Dive Brief:
- The global IT services market will balloon to $2 trillion by 2028, as enterprises pursue cloud modernization, according to a new Forrester report. The firm reviewed public financial documents, conducted executive interviews and used additional consumer and executive data in its analysis.
- Forrester expects enterprise IT services spend to increase an average of 16% annually through 2028, despite relatively tepid near-term growth. Economic headwinds spurred by trade conflicts, geopolitical tensions and budgetary caution have taken a bite out of IT services revenue projections this year, the report said.
- Hyperscalers AWS, Microsoft and Google Cloud are driving the strongest growth by category, with IaaS spending expected to double in five years. By 2028, Forrester expects public cloud infrastructure providers to command 15% of the IT services market, up from 8% in in 2022.
Dive Insight:
Infrastructure leads enterprises down the path toward service-based technology procurements. But cloud data and compute services are an enterprise gateway to consumption-based spending up and down the tech stack and into crucial corners of the IT workforce, where IT services companies outcompete enterprises for talent.
Forrester forecasts significant spending increases across advisory, implementation and managed services. “IT services companies provide critical skills that are in short supply, notably in cybersecurity and compliance, AI, machine learning, deep learning, and data- and cloud-related skills,” the report said.
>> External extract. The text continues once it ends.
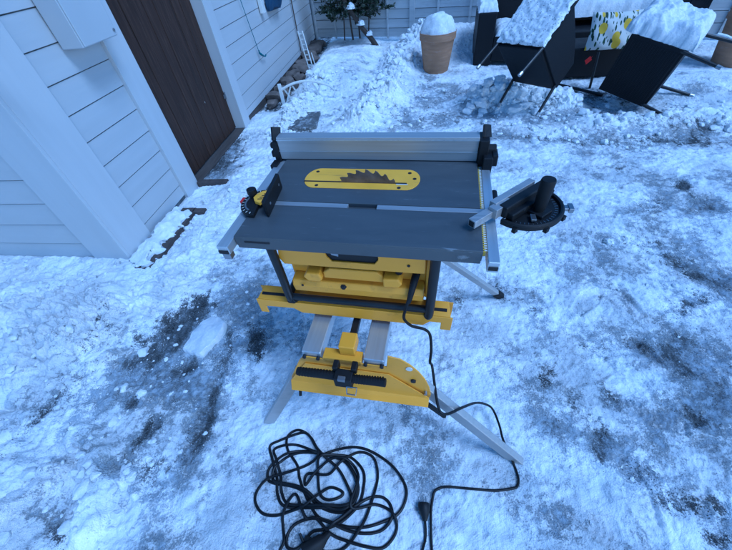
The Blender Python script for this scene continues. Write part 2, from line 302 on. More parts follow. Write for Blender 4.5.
def height(x, y):
    u, s = to_us(x, y)
    h = .010*fbm(x*1.3, y*1.3, 3, 1)+.009*fbm(x*5, y*5, 4, 3)+.008*fbm(x*20, y*20, 3, 5)+.004*(billow(x*14, y*14, 2, 15)-.5)
    clump = 0*x
    # snow thrown up along the shed front wall and in front of the plank
    front = sst(-s, -.05, .02)*sst(s, -1.0, -.35)*sst(-u, -.6, .1)
    h = h+.05*front; clump = clump+front*.45
    e1 = seg(x, y, us(.42, -.35), us(.42, 1.1), .16); h = h+.035*e1; clump = clump+e1*.7
    e2 = seg(x, y, us(.46, 2.0), us(.50, 2.4), .10)+seg(x, y, us(.5, 2.4), us(.62, 3.3), .15); h = h+.06*e2; clump = clump+e2
    # flower bed mound
    bed = sst(u, .30, .50)*sst(-u, -1.35, -1.0)*sst(s, 3.1, 3.5)*(1-.75*sst(s, 4.2, 5.4))
    h = h+.13*bed*(1+.2*fbm(x*2, y*2, 2, 9))
    e3 = seg(x, y, (.12, 3.62), (.45, 4.2), .18)+seg(x, y, (.45, 4.2), (.85, 5.3), .22)+seg(x, y, (.85, 5.3), (1.2, 5.9), .26); h = h+.14*np.clip(e3, 0, 1.2); clump = clump+e3*1.2
    bank = seg(x, y, (1.35, 6.15), (2.3, 5.7), .36); h = h+.30*bank; clump = clump+bank*.6
    b2 = seg(x, y, (1.3, 5.45), (1.75, 5.15), .22); h = h+.08*b2; clump = clump+b2*.7
    # ploughed ridge in front of the heaped furniture
    e4 = seg(x, y, (1.42, 3.72), (1.75, 3.62), .15)+seg(x, y, (1.75, 3.62), (2.15, 3.30), .16)+seg(x, y, (2.2, 2.95), (2.8, 2.70), .13)*.45; h = h+.16*np.clip(e4, 0, 1.1); clump = clump+e4*1.1
    e5 = blob(x, y, (3.5, 3.35), .75, .45, -.5); h = h+.16*e5
    e6 = seg(x, y, (2.9, 2.85), (3.6, 2.45), .16); h = h+.05*e6; clump = clump+e6*.8
    e9 = seg(x, y, (1.1, 3.35), (2.4, 2.55), .10); h = h+.02*e9; clump = clump+e9*.5
    sb = sst(-x, 1.12, 1.6)*sst(-y, -1.75, -1.2)*(1-.6*sst(blob(x, y, (-1.5, .75), .3), .2, .8))
    h = h+sb*(.04+.11*(billow(x*3.2+.1*fbm(x*5, y*5, 2, 3), y*3.2, 3, 27)-.45)); clump = clump+sb*.35
    # soft lumps bottom left
    for (cx, cy, r, a) in ((-1.20, .50, .07, .03), (-1.15, .40, .08, .035), (-1.13, .29, .07, .03), (-1.36, .46, .07, .02), (-1.45, .34, .09, .02), (-1.27, .58, .05, .02), (-1.33, .62, .06, .02), (-1.05, .44, .03, .018), (-1.01, .38, .025, .015)):
        h = h+1.7*a*sst(blob(x+.02*fbm(x*12, y*12, 2, 8), y+.02*fbm(x*12, y*12, 2, 18), (cx, cy), r), .2, .8)
    e7 = seg(x, y, (-2.4, 1.45), (-1.75, 1.35), .25)*.6+seg(x, y, (-1.7, 1.05), (-1.5, .3), .22)*.8; clump = clump+e7*.5; h = h+.025*e7
    # earth trench with stones along the wall past the door
    tr = sst(u, -.1, .02)*sst(-u, -.36, -.22)*sst(s, 2.35, 2.8)
    h = h*(1-tr)-.03*tr; clump = clump*(1-tr)
    # clods
    wx = x+.04*fbm(x*6, y*6, 2, 31); wy = y+.04*fbm(x*6, y*6, 2, 41)
    bl = billow(wx*8.5, wy*8.5, 3, 21)-.55; bl2 = billow(wx*20, wy*20, 2, 51)-.5
    c = np.clip(clump, 0, 1.2)
    h = h+c*(.085*bl*sst(c, .0, 1.0)+.022*bl2*sst(c, .1, 1.1))
    h = h+.010*np.clip(bl2, 0, 1)*sst(fbm(x*2.2, y*2.2, 3, 61), .0, .35)
    # worn hollows where the paving shows
    return h, c, tr
def masks(x, y, h, c, tr):
    g = 0*x
    for (cx, cy, ax, ay, bx, by, w_) in GRIT:
        det = ax*by-ay*bx; dx = x-cx; dy = y-cy
        a = (dx*by-dy*bx)/det; b = (-dx*ay+dy*ax)/det
        g = g+w_*np.exp(-(a*a+b*b)*.8)
    ic = 0*x
    for (cx, cy, ax, ay, bx, by, w_) in ICE:
        det = ax*by-ay*bx; dx = x-cx; dy = y-cy
        a = (dx*by-dy*bx)/det; b = (-dx*ay+dy*ax)/det
        ic = ic+w_*np.exp(-(a*a+b*b)*.8)
    far = sst(np.hypot(x, y), 9, 12)
    wx = x+.05*fbm(x*3, y*3, 2, 71); wy = y+.05*fbm(x*3, y*3, 2, 72)
    n1 = fbm(wx*5, wy*5, 6, 81, .68); n2 = fbm(x*14+y*4, y*18, 5, 91, .65)
    d = g*(1-np.clip(c, 0, 1)*.9)
    grit = sst(d*.92+n1*.45+n2*.30, -.05, 1.15)*sst(g, .02, .25)*(1-far)
    ice = np.clip(.12+np.clip(ic, 0, 1.1)*.58+g*.55+fbm(wx*4, wy*4, 4, 83)*.75+n2*.2, 0, 1)*(1-np.clip(c, 0, 1))*(1-far)
    grit = np.maximum(grit, tr)
    return grit, ice
def axis(lo, hi, a, b, step, grow):
    xs = list(np.arange(a, b, step)); st = step; x = b
    while x < hi: xs.append(x); st *= grow; x += st
    xs.append(hi); st = step; x = a-step; left = []
    while x > lo: left.append(x); st *= grow; x -= st
    left.append(lo); return np.array(left[::-1]+xs)
X = axis(-400, 400, -1.75, 2.0, .0055, 1.011); Y = axis(-60, 400, -.05, 2.2, .0055, 1.007)
GX, GY = np.meshgrid(X, Y, indexing='ij')
Hh, CL, TR = height(GX, GY)
Hh = Hh*(1-sst(np.hypot(GX, GY), 9, 14))
GR, IC = masks(GX, GY, Hh, CL, TR)
for (fx, fy, fa) in FEET:          # boot prints with a lug sole
    a = R(fa); dx = (GX-fx); dy = (GY-fy); l = (dx*math.cos(a)+dy*math.sin(a))*1.18; t = (-dx*math.sin(a)+dy*math.cos(a))*1.15
    wid = .045+.010*np.cos((l-.03)*22); ins = sst(-(np.abs(l)-.14), -.004, .006)*sst(-(np.abs(t)-wid), -.004, .006)
    rimm = np.exp(-((np.hypot(l/.155, t/.058)-1)/.12)**2)
    lug = .5+.5*np.sin(l*2*np.pi/.026+2.2*np.cos(t*55)+.8*fbm(GX*20, GY*20, 2, 19))
    fade = .35+.65*sst(fbm(GX*7+fx*3, GY*7, 3, 5), -.22, .30)
    Hh = Hh+fade*(-.015*ins+.009*ins*lug*(.4+.6*sst(fbm(GX*16, GY*16, 2, 9), -.2, .2))+.007*rimm*(1-ins))
Hh = Hh-.010*GR*(1-TR)-.004*IC
Hh = Hh+GR*.006*fbm(GX*50, GY*50, 3, 7)
# ski-like drag marks
for (p, q, w_) in (((.50, .28), (.62, .10), .006), ((.62, .10), (.80, .02), .006), ((.54, .30), (.56, .16), .004)):
    Hh = Hh-.006*seg(GX, GY, p, q, w_)
nx, ny = GX.shape
def ground_z(x, y):
    i = np.clip(np.searchsorted(X, x), 1, nx-1); j = np.clip(np.searchsorted(Y, y), 1, ny-1)
    return float(Hh[i, j])
co = np.stack([GX, GY, Hh], -1).reshape(-1, 3).astype(np.float32)
ii, jj = np.meshgrid(np.arange(nx-1), np.arange(ny-1), indexing='ij'); a = (ii*ny+jj).ravel()
qd = np.stack([a, a+ny, a+ny+1, a+1], 1).astype(np.int32)
me = bpy.data.meshes.new('ground'); me.vertices.add(len(co)); me.vertices.foreach_set('co', co.ravel())
me.loops.add(qd.size); me.loops.foreach_set('vertex_index', qd.ravel())
me.polygons.add(len(qd)); me.polygons.foreach_set('loop_start', np.arange(0, qd.size, 4, dtype=np.int32)); me.polygons.foreach_set('loop_total', np.full(len(qd), 4, dtype=np.int32))
me.polygons.foreach_set('use_smooth', np.ones(len(qd), dtype=bool)); me.update()
for nm, arr in (('grit', GR), ('ice', IC), ('clump', np.clip(CL, 0, 1))):
    at_ = me.attributes.new(nm, 'FLOAT', 'POINT'); at_.data.foreach_set('value', arr.ravel().astype(np.float32))
gm = bpy.data.materials.new('snowy_ground'); gm.use_nodes = True; n = gm.node_tree; L = n.links; b = n.nodes['Principled BSDF']
tc = n.nodes.new('ShaderNodeTexCoord')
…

The firm expects IT services and software combined to capture more than two-thirds of global tech spending by 2027, as global IT spending pushes past $4.7 trillion. Gartner’s more bullish, expecting the number to exceed $5 trillion for the first time this year.
Accenture, the largest IT and management firm by revenue, according to Forrester, anticipates an eventual windfall from the generative AI boom. The professional services firm poured billions into AI development and workforce upskilling in the last year.
While Accenture’s overall revenues were flat year over year during the three-month period ending Feb. 29, CEO Julie Sweet said the company booked $21.6 billion in new business, including $600 million in generative AI-related projects.
Generative AI consulting is an emerging area of strong growth, the Forrester report said. One-quarter of professional service job openings require AI skills, the firm said, noting that Capgemini and Accenture plan to increase the number of in-house data and AI specialists by 17% and 11% respectively over the next three years.
The technology, the report notes, has the potential to reshape IT service delivery, automating processes, reducing project cost and freeing up enterprise dollars for additional modernization.